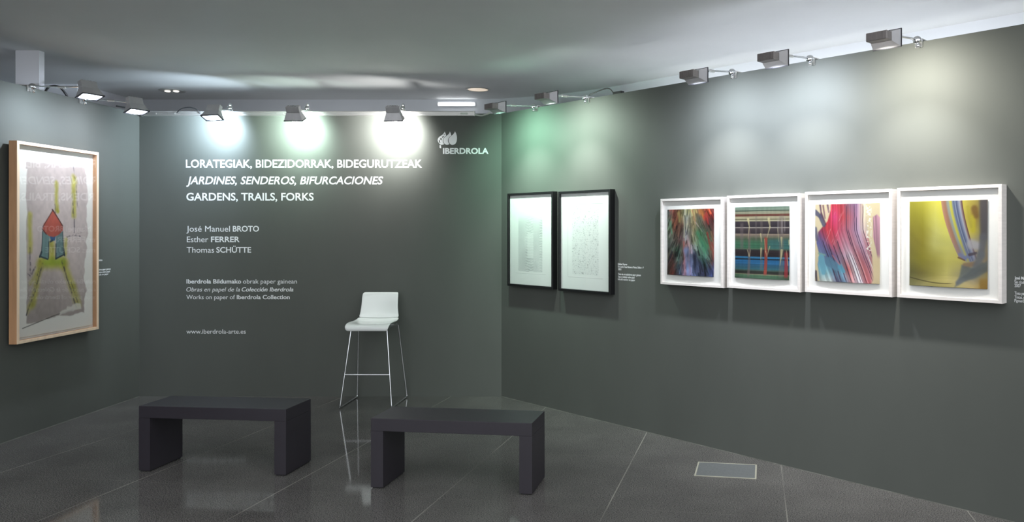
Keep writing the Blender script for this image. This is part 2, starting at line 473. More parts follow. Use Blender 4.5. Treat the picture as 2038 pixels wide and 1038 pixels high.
for text, bold, x1, y1 in (('Thomas Schütte', True, 203.6, 519.4), ('Teknika mistoa paper gainean', False, 220, 537.6), ('Técnica mixta sobre papel', False, 218.6, 542.8), ('Mixed media on paper', False, 215.5, 547.6)):
    Y1 = yl(x1)
    lettering('caption_line', [(text, bold, False, 0, Y1 - 7.0)], EYE - (y1 - PY) / FPX * (7.0 + Y1) / 2 - 1.15, 0.0165, t)

# ---------------------------------------------------------------- painters: each returns an RGB array (0..255) over a grid
rng = np.random.default_rng(7)
def lattice(x, y, seed):
    xi = np.floor(x).astype(int); yi = np.floor(y).astype(int)
    fx = x - xi; fy = y - yi
    fx = fx * fx * (3 - 2 * fx); fy = fy * fy * (3 - 2 * fy)
    def hsh(a, b):
        v = np.sin(a * 127.1 + b * 311.7 + seed * 74.7) * 43758.5453
        return v - np.floor(v)
    return (hsh(xi, yi) * (1 - fx) + hsh(xi + 1, yi) * fx) * (1 - fy) + (hsh(xi, yi + 1) * (1 - fx) + hsh(xi + 1, yi + 1) * fx) * fy
def fbm(x, y, seed, o=4):
    a, s, w = 0.0, 0.0, 1.0
    for k in range(o):
        a = a + lattice(x * 2 ** k, y * 2 ** k, seed + k) * w; s += w; w *= 0.5
    return a / s - 0.5
def bilerp(grid, u, v):
    g = np.asarray(grid, float); nr, nc = g.shape[:2]
    x = np.clip(u, 0, 0.9999) * (nc - 1); y = np.clip(v, 0, 0.9999) * (nr - 1)
    xi = x.astype(int); yi = y.astype(int); fx = (x - xi)[..., None]; fy = (y - yi)[..., None]
    return (g[yi, xi] * (1 - fx) + g[yi, xi + 1] * fx) * (1 - fy) + (g[yi + 1, xi] * (1 - fx) + g[yi + 1, xi + 1] * fx) * fy
def over(img, mask, c):
    m = np.clip(mask, 0, 1)[..., None]
    return img * (1 - m) + np.asarray(c, float) * m
def sstep(a, b, x):
    t = np.clip((x - a) / (b - a), 0, 1); return t * t * (3 - 2 * t)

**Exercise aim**
Without including any pictures, reproduce the listing exactly.

**Output of the exercise**
Keep writing the Blender script for this image. This is part 2, starting at line 473. More parts follow. Use Blender 4.5. Treat the picture as 2038 pixels wide and 1038 pixels high.
for text, bold, x1, y1 in (('Thomas Schütte', True, 203.6, 519.4), ('Teknika mistoa paper gainean', False, 220, 537.6), ('Técnica mixta sobre papel', False, 218.6, 542.8), ('Mixed media on paper', False, 215.5, 547.6)):
    Y1 = yl(x1)
    lettering('caption_line', [(text, bold, False, 0, Y1 - 7.0)], EYE - (y1 - PY) / FPX * (7.0 + Y1) / 2 - 1.15, 0.0165, t)

# ---------------------------------------------------------------- painters: each returns an RGB array (0..255) over a grid
rng = np.random.default_rng(7)
def lattice(x, y, seed):
    xi = np.floor(x).astype(int); yi = np.floor(y).astype(int)
    fx = x - xi; fy = y - yi
    fx = fx * fx * (3 - 2 * fx); fy = fy * fy * (3 - 2 * fy)
    def hsh(a, b):
        v = np.sin(a * 127.1 + b * 311.7 + seed * 74.7) * 43758.5453
        return v - np.floor(v)
    return (hsh(xi, yi) * (1 - fx) + hsh(xi + 1, yi) * fx) * (1 - fy) + (hsh(xi, yi + 1) * (1 - fx) + hsh(xi + 1, yi + 1) * fx) * fy
def fbm(x, y, seed, o=4):
    a, s, w = 0.0, 0.0, 1.0
    for k in range(o):
        a = a + lattice(x * 2 ** k, y * 2 ** k, seed + k) * w; s += w; w *= 0.5
    return a / s - 0.5
def bilerp(grid, u, v):
    g = np.asarray(grid, float); nr, nc = g.shape[:2]
    x = np.clip(u, 0, 0.9999) * (nc - 1); y = np.clip(v, 0, 0.9999) * (nr - 1)
    xi = x.astype(int); yi = y.astype(int); fx = (x - xi)[..., None]; fy = (y - yi)[..., None]
    return (g[yi, xi] * (1 - fx) + g[yi, xi + 1] * fx) * (1 - fy) + (g[yi + 1, xi] * (1 - fx) + g[yi + 1, xi + 1] * fx) * fy
def over(img, mask, c):
    m = np.clip(mask, 0, 1)[..., None]
    return img * (1 - m) + np.asarray(c, float) * m
def sstep(a, b, x):
    t = np.clip((x - a) / (b - a), 0, 1); return t * t * (3 - 2 * t)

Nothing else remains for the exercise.